Die FDP fordert klarere Aussagen der Bundesregierung zu der Frage, wie lange deutsche Soldaten auf hoher See aufgegriffene Piraterieverdächtige festhalten dürfen.

Die vom Innenministerium verfasste Antwort verweist auf die Rechtsgrundlagen für die EU-Operation "Atalanta": das UN-Seerechtsübereinkommen, die Anti-Piraterie-Resolutionen der UN und den EU-Ratsbeschluss: "Die Freilassung oder die Übergabe an die nationalen oder an die Strafverfolgungsorgane eines anderen Staates hat zum frühestmöglichen Zeitpunkt zu erfolgen." Ob mit diesem Hinweis den verantwortlichen Offizieren geholfen ist, wenn diese Fragen in einem Strafprozess problematisiert werden, scheint mir fraglich.

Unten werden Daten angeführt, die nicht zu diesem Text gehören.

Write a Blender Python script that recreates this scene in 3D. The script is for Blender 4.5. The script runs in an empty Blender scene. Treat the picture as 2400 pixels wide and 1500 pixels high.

Ich beschäftige mich zur Zeit mit einer Seminararbeit zum Thema "Schutz ausländischer Rechtsgüter durch das deutsche Strafrecht". Daher ist dieser Fall geradezu zugeschnitten, weil, wie schon erwähnt wurde, keinerlei deutsche Rechtsgüter betroffen sind, die Staatsanwaltschaft Hamburg aber trotzdem Haftbefehl beantragt hat. Ich habe soeben in Oehler, Internationales Strafrecht, 2. A. 1983 gelesen, dass in den Art. 16, 19 des SRÜ den Vertragsstaaten sehr weite Befugnisse beim Vorgehen gegen Piraterie zugesprochen werden. Dies ist aber natürlich noch keine Grundlage für einen Haftbefehl an einem deutschen Gericht. Daher frage ich mich, wie die juristische Grundlage für diesen aussieht. (Ich persönlich würde ihn wohl auf §§ 316c, 6 Nr. 3 StGB stützen. Das würde auch die schlichte Einstellung des Verfahrens begründen, § 153c StPO.)